Ils ont salué la libération en cours de prisonniers
politiques et ont exprimé l'espoir que le processus mènerait
à la libération de tous les prisonniers politiques du pays.
Ils ont salué aussi les annonces concernant des réformes économiques
et considéré que celles-ci devraient tendre à améliorer
les conditions de vie de la population cubaine.
Les ministres ont convenu d'entamer une réflexion et de demander
à la Haute représentante d'explorer, dans le cadre de la position
commune de l'UE sur Cuba, les possibilités d'avancer dans les relations
avec Cuba et d'en faire rapport au Conseil dès que possible.
L'intention du Conseil est d'identifier la façon la plus efficace
de promouvoir à Cuba les valeurs et les intérêts de l'UE."

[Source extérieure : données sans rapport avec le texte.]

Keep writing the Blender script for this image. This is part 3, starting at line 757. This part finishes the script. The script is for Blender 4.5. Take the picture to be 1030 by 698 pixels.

NDLR : le 2e et le 4e paragraphe ont
été supprimés dans la dernière version mise en ligne sur le site Internet
du Conseil de l'UE. Ces paragraphes, qui mentionnent "les prisonniers politiques" et "les valeurs de l'UE",
ont probablement indisposé les autorités cubaines.
La position commune honnie par Cuba est donc explicitement
toujours en vigueur selon ce texte, dont la dernière phrase (finalement supprimée)
est peut-être la plus intéressante. L'Allemagne, la Suède, la Pologne et
la République tchèque sont parmi les pays partisans du maintien
actuel de la position commune, qui ne peut être levée que par
consensus, c'est-à-dire à l'unanimité des 27.
C'est dans ce cadre que Catherine Ashton, Haute
représentante de l'Union pour les Affaires étrangères,
est chargée d'une mission d'exploration en vue d'une éventuel
assouplissement de la position communautaire. Elle envisage de présenter
son rapport en décembre. On saura alors si tous les prisonniers politiques
que La Havane s'engageait en juillet à sortir de prison "dans
le délai de trois à quatre mois" ont été effectivement
libérés.
A Madrid, des dissidents cubains déportés récemment applaudissent le maintien
de la position commune de l'UE. Le journal conservateur espagnol ABC estime
que "l'Espagne n'a pas convaincu l'UE de lever sa politique à l'égard
de Cuba". Il note en outre, à propos du mandat confié à
la Britannique Catherine Ashton, que "l'Espagne perd au sein de l'UE le leadership
de la politique sur Cuba".
A La Havane, le silence gouvernemental reflète l'irritation du gouvernement
de Raul Castro. Au lendemain de la réunion de Luxembourg, le principal
quotidien officiel cubain, Granma, ne s'y réfère en page 4
que de manière indirecte et critique sous le titre
"Partidos
europeos reiteran rechazo a la Posición Común" ("Des partis européens
réitèrent leur refus de la position commune"). L'article cite
notamment l'eurodéputé communiste espagnol Willy Meyer, qui
déplore le maintien par l'UE de ladite position.
La mauvaise humeur de La Havane contredit et peut-être même ridiculise
les déclarations enthousiastes de la ministre espagnole Trinidad Jimenez
au sortir du Conseil des ministres de Luxembourg. "L'UE dit clairement qu'on
ouvre une nouvelle étape dans les relations avec l'île (...) La position commune est
surpassée" lançait-elle
alors aux journalistes, émettant en outre "l'espoir que les autorités
cubaines apprécieront ce geste de confiance".
Les conclusions, sinon erronées du moins prématurées,
de Trinidad Jimenez étaient toutefois appuyées mardi à
la une du quotidien espagnol de centre gauche El Pais, journal dit de référence,
sous le titre "L'Europe ouvre un nouveau cycle dans ses relations avec Cuba".